What was your best technique used to get friends and coworkers to try mending themselves?
My friends were always asking me to replace or re-sew on buttons or fix their ripped hems. I decided to change my approach; I told them that they had a choice: either pay me $10 to sew each button or I would show them how to do it themselves for free. Invariably, most chose the latter.

Besides doing repairs, why else would someone want to learn the mending skills covered in the book?
The book is a great money saver. Doing one hem yourself pays the price of the book. Also, once you learn simple mending and sewing skills, a whole new world opens up. You can buy clothes without thinking about the extra expense of a tailor; you can buy clothes that may be on sale or sold at consignment or thrift stores because a button has fallen off or a small seam is ripped.

What do you think that readers can learn from the book?
The book is for anyone who wants to save time and money.

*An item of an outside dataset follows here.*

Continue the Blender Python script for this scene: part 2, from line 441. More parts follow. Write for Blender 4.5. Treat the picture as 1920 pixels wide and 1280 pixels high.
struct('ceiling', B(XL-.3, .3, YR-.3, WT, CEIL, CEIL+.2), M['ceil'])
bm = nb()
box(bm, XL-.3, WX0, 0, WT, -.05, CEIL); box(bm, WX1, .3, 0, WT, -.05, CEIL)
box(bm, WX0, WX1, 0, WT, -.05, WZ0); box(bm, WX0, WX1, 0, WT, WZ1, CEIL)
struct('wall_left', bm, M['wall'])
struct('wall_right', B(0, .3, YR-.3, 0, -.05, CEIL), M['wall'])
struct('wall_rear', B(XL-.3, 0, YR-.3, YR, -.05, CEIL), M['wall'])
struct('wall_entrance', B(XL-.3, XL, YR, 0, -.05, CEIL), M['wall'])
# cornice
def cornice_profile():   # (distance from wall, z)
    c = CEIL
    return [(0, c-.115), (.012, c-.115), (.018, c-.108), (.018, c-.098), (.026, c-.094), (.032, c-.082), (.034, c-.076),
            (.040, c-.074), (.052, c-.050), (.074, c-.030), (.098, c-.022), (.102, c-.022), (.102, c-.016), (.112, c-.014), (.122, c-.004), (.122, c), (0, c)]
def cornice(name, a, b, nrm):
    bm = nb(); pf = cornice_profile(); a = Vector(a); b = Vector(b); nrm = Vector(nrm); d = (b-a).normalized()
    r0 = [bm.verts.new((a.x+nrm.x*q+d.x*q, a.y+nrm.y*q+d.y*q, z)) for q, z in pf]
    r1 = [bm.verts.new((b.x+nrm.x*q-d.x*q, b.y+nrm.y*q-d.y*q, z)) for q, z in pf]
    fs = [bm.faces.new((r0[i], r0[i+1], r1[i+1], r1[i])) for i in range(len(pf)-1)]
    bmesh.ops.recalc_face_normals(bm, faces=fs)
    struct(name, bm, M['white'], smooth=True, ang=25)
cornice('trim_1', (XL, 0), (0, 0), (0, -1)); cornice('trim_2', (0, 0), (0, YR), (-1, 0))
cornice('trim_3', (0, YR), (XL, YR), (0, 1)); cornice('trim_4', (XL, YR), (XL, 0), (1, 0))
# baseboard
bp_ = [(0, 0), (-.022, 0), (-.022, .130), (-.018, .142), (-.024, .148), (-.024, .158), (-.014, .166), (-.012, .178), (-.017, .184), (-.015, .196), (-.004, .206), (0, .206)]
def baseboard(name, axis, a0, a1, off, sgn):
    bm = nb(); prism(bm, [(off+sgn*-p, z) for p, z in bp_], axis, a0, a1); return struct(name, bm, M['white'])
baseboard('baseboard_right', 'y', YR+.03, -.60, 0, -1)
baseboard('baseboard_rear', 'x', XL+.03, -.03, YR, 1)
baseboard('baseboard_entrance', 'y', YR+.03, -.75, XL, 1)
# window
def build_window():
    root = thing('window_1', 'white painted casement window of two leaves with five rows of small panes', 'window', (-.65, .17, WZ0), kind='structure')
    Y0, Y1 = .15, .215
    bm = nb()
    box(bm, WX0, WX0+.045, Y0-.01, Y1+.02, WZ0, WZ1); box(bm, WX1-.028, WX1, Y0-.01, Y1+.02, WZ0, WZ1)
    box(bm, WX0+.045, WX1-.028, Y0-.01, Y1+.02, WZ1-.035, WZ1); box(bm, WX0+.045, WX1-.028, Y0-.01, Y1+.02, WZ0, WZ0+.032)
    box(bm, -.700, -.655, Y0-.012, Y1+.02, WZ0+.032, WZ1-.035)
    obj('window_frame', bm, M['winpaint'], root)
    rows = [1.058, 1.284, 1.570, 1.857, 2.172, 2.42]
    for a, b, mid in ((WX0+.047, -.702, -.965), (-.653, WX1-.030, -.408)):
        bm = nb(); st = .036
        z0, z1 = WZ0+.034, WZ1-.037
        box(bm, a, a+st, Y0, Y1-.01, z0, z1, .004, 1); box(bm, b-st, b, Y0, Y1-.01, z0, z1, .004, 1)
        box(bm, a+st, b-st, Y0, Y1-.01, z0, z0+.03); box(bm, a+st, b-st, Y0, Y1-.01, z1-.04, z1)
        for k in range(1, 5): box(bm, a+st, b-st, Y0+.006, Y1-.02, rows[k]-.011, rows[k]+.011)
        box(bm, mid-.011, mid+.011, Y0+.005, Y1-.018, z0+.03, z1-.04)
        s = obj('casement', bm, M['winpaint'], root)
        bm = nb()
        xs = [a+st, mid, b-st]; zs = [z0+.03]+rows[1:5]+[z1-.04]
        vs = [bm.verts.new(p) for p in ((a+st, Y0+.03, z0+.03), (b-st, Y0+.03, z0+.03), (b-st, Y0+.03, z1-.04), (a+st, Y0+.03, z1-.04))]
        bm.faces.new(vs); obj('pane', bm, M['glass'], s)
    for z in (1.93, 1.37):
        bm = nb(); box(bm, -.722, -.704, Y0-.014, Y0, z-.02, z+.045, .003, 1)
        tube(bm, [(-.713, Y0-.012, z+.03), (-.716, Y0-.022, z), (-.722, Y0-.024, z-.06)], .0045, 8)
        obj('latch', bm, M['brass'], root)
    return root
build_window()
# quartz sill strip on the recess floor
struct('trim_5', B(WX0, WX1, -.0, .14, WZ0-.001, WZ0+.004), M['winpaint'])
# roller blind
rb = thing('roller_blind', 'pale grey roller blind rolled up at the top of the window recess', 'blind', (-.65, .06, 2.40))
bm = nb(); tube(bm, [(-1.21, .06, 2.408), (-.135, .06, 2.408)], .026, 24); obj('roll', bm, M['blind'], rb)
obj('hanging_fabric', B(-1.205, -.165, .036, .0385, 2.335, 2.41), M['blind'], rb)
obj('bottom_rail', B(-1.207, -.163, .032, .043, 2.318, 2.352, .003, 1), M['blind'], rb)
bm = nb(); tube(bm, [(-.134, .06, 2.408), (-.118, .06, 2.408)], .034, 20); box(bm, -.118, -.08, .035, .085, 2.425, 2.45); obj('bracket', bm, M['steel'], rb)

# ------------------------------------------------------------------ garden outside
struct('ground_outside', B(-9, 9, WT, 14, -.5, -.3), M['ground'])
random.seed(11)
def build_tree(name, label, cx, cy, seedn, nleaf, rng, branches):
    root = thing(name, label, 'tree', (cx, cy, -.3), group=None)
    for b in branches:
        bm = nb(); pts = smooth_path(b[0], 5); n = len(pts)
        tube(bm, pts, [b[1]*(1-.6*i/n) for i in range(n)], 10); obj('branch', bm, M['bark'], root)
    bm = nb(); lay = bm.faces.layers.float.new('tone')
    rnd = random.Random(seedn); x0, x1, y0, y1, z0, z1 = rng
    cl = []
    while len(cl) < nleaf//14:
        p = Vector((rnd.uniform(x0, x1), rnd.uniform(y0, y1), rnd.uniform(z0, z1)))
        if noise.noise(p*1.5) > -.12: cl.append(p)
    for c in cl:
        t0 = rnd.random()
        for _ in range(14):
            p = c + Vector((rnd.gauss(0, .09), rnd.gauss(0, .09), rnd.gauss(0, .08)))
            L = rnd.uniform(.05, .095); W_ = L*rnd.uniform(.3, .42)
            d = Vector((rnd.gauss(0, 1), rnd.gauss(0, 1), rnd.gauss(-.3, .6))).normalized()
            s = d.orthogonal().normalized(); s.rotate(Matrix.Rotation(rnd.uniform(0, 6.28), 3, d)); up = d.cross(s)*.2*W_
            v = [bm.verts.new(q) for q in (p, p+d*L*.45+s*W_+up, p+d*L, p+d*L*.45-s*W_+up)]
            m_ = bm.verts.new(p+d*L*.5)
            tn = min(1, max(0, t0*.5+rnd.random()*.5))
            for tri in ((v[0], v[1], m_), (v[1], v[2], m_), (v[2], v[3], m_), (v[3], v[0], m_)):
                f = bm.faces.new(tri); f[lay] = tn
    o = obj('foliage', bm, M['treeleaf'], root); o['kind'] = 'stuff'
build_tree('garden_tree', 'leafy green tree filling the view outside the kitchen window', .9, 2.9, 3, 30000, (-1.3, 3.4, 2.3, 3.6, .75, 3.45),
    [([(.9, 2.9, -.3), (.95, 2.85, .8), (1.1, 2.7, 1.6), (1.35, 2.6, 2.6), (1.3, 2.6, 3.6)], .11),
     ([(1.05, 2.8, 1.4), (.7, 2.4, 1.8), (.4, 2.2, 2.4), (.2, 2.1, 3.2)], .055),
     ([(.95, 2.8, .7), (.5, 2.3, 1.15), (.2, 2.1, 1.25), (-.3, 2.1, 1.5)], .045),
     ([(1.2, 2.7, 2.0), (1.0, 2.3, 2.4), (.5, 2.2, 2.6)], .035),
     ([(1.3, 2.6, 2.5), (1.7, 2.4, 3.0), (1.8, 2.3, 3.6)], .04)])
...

You do not have to get rid of a garment just because a button is lost or a seam torn or pay a tailor to do these easy mending fixes. Check out the local tailoring prices – see how much you save with 5 minutes of work.

Who are some of the people who will find Hand Mending Made Easy helpful?
Everyone can benefit from this book - from non-sewers to very advanced sewers who just need a reminder of the basic skills or are trying to teach others. Men, women, parents, singles, people trying to save money (who isn’t these days?), travelers, Scouts, newlyweds, students, new homeowners. Among those who have found this book helpful include: stay-at-home moms, working moms, traveling business women and men, single fathers, single women and men, college students (add the book with a basic sewing kit as a dorm/apartment must), brides (perfect shower gift with other necessities), those in the military, campers, scouts, new crafters.